• [What the task requires]:
Quote the data below in full, please, without altering anything.

********************

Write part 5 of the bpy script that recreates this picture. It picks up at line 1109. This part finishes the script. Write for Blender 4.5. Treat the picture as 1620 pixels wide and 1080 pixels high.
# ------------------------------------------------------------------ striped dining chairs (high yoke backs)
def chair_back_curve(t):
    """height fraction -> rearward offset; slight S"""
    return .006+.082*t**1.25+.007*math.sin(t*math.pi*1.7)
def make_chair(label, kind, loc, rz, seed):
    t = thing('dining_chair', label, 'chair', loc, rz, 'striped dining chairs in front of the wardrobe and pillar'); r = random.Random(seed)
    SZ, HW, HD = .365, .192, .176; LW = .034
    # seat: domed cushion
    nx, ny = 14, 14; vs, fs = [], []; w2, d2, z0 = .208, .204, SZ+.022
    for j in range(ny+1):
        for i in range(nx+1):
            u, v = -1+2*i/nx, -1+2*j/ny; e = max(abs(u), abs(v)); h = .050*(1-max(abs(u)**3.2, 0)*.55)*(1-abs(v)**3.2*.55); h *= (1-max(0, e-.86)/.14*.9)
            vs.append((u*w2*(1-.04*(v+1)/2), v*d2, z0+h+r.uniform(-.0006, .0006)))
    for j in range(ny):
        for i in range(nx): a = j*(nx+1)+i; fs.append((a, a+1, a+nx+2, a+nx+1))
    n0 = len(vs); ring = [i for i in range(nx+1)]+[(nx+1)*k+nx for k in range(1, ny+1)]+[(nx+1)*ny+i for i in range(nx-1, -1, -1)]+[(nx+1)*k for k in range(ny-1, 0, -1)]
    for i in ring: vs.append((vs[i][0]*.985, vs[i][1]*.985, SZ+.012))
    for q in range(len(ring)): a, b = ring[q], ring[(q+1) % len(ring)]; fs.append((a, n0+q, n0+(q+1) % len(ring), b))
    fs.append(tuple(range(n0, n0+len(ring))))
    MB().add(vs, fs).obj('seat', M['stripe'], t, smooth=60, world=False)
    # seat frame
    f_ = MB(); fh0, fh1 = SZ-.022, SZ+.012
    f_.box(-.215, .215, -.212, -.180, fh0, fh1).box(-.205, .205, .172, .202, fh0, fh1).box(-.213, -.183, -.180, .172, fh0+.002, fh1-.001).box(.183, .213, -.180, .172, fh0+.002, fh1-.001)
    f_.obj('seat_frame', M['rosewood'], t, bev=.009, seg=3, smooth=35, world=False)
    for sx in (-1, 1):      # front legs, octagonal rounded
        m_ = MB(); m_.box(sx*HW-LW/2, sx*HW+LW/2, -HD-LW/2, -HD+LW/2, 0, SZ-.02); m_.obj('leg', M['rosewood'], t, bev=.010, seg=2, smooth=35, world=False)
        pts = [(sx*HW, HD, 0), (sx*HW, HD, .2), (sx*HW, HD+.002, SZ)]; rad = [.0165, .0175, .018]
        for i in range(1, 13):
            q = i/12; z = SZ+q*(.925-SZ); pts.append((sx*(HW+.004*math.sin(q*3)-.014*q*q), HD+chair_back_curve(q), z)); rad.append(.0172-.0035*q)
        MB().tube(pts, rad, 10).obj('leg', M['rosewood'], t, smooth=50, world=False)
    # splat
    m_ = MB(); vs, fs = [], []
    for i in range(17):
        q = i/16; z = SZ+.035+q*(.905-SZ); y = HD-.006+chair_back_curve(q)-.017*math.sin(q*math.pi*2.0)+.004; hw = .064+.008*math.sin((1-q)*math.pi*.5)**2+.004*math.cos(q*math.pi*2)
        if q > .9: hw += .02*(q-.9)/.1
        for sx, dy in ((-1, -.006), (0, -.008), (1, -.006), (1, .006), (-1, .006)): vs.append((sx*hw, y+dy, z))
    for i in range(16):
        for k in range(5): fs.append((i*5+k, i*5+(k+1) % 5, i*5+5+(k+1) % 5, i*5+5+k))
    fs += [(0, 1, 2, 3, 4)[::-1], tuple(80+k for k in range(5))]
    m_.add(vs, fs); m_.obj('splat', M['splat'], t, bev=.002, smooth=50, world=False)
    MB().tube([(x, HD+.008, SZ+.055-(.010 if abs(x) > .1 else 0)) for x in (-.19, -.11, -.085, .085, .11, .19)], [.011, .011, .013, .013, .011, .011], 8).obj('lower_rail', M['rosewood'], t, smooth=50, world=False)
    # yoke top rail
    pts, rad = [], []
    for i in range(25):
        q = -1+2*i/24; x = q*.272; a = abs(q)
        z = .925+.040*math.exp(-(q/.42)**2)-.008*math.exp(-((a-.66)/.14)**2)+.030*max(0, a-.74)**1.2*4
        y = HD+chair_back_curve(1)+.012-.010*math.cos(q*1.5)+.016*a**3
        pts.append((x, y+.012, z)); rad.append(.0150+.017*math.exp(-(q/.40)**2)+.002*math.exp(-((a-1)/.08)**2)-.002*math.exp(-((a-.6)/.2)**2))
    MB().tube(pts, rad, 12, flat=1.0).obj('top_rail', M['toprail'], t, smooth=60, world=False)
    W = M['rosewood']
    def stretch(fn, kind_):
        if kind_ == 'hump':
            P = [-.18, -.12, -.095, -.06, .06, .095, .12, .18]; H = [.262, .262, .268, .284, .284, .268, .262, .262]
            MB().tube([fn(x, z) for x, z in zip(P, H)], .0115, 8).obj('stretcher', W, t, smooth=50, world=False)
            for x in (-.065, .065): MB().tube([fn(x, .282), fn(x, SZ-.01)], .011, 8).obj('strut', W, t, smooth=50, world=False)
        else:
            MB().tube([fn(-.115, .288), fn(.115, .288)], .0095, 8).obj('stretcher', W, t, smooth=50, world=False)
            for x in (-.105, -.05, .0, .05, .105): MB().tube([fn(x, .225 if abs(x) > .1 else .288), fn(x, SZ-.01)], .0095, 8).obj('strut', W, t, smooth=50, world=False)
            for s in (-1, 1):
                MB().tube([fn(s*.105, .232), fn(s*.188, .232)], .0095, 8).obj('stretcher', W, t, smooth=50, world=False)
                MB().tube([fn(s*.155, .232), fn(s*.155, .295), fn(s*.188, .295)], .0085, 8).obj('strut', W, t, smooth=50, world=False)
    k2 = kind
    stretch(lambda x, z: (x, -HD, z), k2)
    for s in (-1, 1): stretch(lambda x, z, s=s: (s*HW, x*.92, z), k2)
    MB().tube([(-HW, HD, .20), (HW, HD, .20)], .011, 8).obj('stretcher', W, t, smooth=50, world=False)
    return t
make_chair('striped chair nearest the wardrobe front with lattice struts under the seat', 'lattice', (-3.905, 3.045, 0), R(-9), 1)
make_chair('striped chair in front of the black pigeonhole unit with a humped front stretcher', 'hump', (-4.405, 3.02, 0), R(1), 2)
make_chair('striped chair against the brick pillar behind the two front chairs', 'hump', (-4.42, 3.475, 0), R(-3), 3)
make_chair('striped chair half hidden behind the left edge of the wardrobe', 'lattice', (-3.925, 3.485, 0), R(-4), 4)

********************

• [The response]:
Write part 5 of the bpy script that recreates this picture. It picks up at line 1109. This part finishes the script. Write for Blender 4.5. Treat the picture as 1620 pixels wide and 1080 pixels high.
# ------------------------------------------------------------------ striped dining chairs (high yoke backs)
def chair_back_curve(t):
    """height fraction -> rearward offset; slight S"""
    return .006+.082*t**1.25+.007*math.sin(t*math.pi*1.7)
def make_chair(label, kind, loc, rz, seed):
    t = thing('dining_chair', label, 'chair', loc, rz, 'striped dining chairs in front of the wardrobe and pillar'); r = random.Random(seed)
    SZ, HW, HD = .365, .192, .176; LW = .034
    # seat: domed cushion
    nx, ny = 14, 14; vs, fs = [], []; w2, d2, z0 = .208, .204, SZ+.022
    for j in range(ny+1):
        for i in range(nx+1):
            u, v = -1+2*i/nx, -1+2*j/ny; e = max(abs(u), abs(v)); h = .050*(1-max(abs(u)**3.2, 0)*.55)*(1-abs(v)**3.2*.55); h *= (1-max(0, e-.86)/.14*.9)
            vs.append((u*w2*(1-.04*(v+1)/2), v*d2, z0+h+r.uniform(-.0006, .0006)))
    for j in range(ny):
        for i in range(nx): a = j*(nx+1)+i; fs.append((a, a+1, a+nx+2, a+nx+1))
    n0 = len(vs); ring = [i for i in range(nx+1)]+[(nx+1)*k+nx for k in range(1, ny+1)]+[(nx+1)*ny+i for i in range(nx-1, -1, -1)]+[(nx+1)*k for k in range(ny-1, 0, -1)]
    for i in ring: vs.append((vs[i][0]*.985, vs[i][1]*.985, SZ+.012))
    for q in range(len(ring)): a, b = ring[q], ring[(q+1) % len(ring)]; fs.append((a, n0+q, n0+(q+1) % len(ring), b))
    fs.append(tuple(range(n0, n0+len(ring))))
    MB().add(vs, fs).obj('seat', M['stripe'], t, smooth=60, world=False)
    # seat frame
    f_ = MB(); fh0, fh1 = SZ-.022, SZ+.012
    f_.box(-.215, .215, -.212, -.180, fh0, fh1).box(-.205, .205, .172, .202, fh0, fh1).box(-.213, -.183, -.180, .172, fh0+.002, fh1-.001).box(.183, .213, -.180, .172, fh0+.002, fh1-.001)
    f_.obj('seat_frame', M['rosewood'], t, bev=.009, seg=3, smooth=35, world=False)
    for sx in (-1, 1):      # front legs, octagonal rounded
        m_ = MB(); m_.box(sx*HW-LW/2, sx*HW+LW/2, -HD-LW/2, -HD+LW/2, 0, SZ-.02); m_.obj('leg', M['rosewood'], t, bev=.010, seg=2, smooth=35, world=False)
        pts = [(sx*HW, HD, 0), (sx*HW, HD, .2), (sx*HW, HD+.002, SZ)]; rad = [.0165, .0175, .018]
        for i in range(1, 13):
            q = i/12; z = SZ+q*(.925-SZ); pts.append((sx*(HW+.004*math.sin(q*3)-.014*q*q), HD+chair_back_curve(q), z)); rad.append(.0172-.0035*q)
        MB().tube(pts, rad, 10).obj('leg', M['rosewood'], t, smooth=50, world=False)
    # splat
    m_ = MB(); vs, fs = [], []
    for i in range(17):
        q = i/16; z = SZ+.035+q*(.905-SZ); y = HD-.006+chair_back_curve(q)-.017*math.sin(q*math.pi*2.0)+.004; hw = .064+.008*math.sin((1-q)*math.pi*.5)**2+.004*math.cos(q*math.pi*2)
        if q > .9: hw += .02*(q-.9)/.1
        for sx, dy in ((-1, -.006), (0, -.008), (1, -.006), (1, .006), (-1, .006)): vs.append((sx*hw, y+dy, z))
    for i in range(16):
        for k in range(5): fs.append((i*5+k, i*5+(k+1) % 5, i*5+5+(k+1) % 5, i*5+5+k))
    fs += [(0, 1, 2, 3, 4)[::-1], tuple(80+k for k in range(5))]
    m_.add(vs, fs); m_.obj('splat', M['splat'], t, bev=.002, smooth=50, world=False)
    MB().tube([(x, HD+.008, SZ+.055-(.010 if abs(x) > .1 else 0)) for x in (-.19, -.11, -.085, .085, .11, .19)], [.011, .011, .013, .013, .011, .011], 8).obj('lower_rail', M['rosewood'], t, smooth=50, world=False)
    # yoke top rail
    pts, rad = [], []
    for i in range(25):
        q = -1+2*i/24; x = q*.272; a = abs(q)
        z = .925+.040*math.exp(-(q/.42)**2)-.008*math.exp(-((a-.66)/.14)**2)+.030*max(0, a-.74)**1.2*4
        y = HD+chair_back_curve(1)+.012-.010*math.cos(q*1.5)+.016*a**3
        pts.append((x, y+.012, z)); rad.append(.0150+.017*math.exp(-(q/.40)**2)+.002*math.exp(-((a-1)/.08)**2)-.002*math.exp(-((a-.6)/.2)**2))
    MB().tube(pts, rad, 12, flat=1.0).obj('top_rail', M['toprail'], t, smooth=60, world=False)
    W = M['rosewood']
    def stretch(fn, kind_):
        if kind_ == 'hump':
            P = [-.18, -.12, -.095, -.06, .06, .095, .12, .18]; H = [.262, .262, .268, .284, .284, .268, .262, .262]
            MB().tube([fn(x, z) for x, z in zip(P, H)], .0115, 8).obj('stretcher', W, t, smooth=50, world=False)
            for x in (-.065, .065): MB().tube([fn(x, .282), fn(x, SZ-.01)], .011, 8).obj('strut', W, t, smooth=50, world=False)
        else:
            MB().tube([fn(-.115, .288), fn(.115, .288)], .0095, 8).obj('stretcher', W, t, smooth=50, world=False)
            for x in (-.105, -.05, .0, .05, .105): MB().tube([fn(x, .225 if abs(x) > .1 else .288), fn(x, SZ-.01)], .0095, 8).obj('strut', W, t, smooth=50, world=False)
            for s in (-1, 1):
                MB().tube([fn(s*.105, .232), fn(s*.188, .232)], .0095, 8).obj('stretcher', W, t, smooth=50, world=False)
                MB().tube([fn(s*.155, .232), fn(s*.155, .295), fn(s*.188, .295)], .0085, 8).obj('strut', W, t, smooth=50, world=False)
    k2 = kind
    stretch(lambda x, z: (x, -HD, z), k2)
    for s in (-1, 1): stretch(lambda x, z, s=s: (s*HW, x*.92, z), k2)
    MB().tube([(-HW, HD, .20), (HW, HD, .20)], .011, 8).obj('stretcher', W, t, smooth=50, world=False)
    return t
make_chair('striped chair nearest the wardrobe front with lattice struts under the seat', 'lattice', (-3.905, 3.045, 0), R(-9), 1)
make_chair('striped chair in front of the black pigeonhole unit with a humped front stretcher', 'hump', (-4.405, 3.02, 0), R(1), 2)
make_chair('striped chair against the brick pillar behind the two front chairs', 'hump', (-4.42, 3.475, 0), R(-3), 3)
make_chair('striped chair half hidden behind the left edge of the wardrobe', 'lattice', (-3.925, 3.485, 0), R(-4), 4)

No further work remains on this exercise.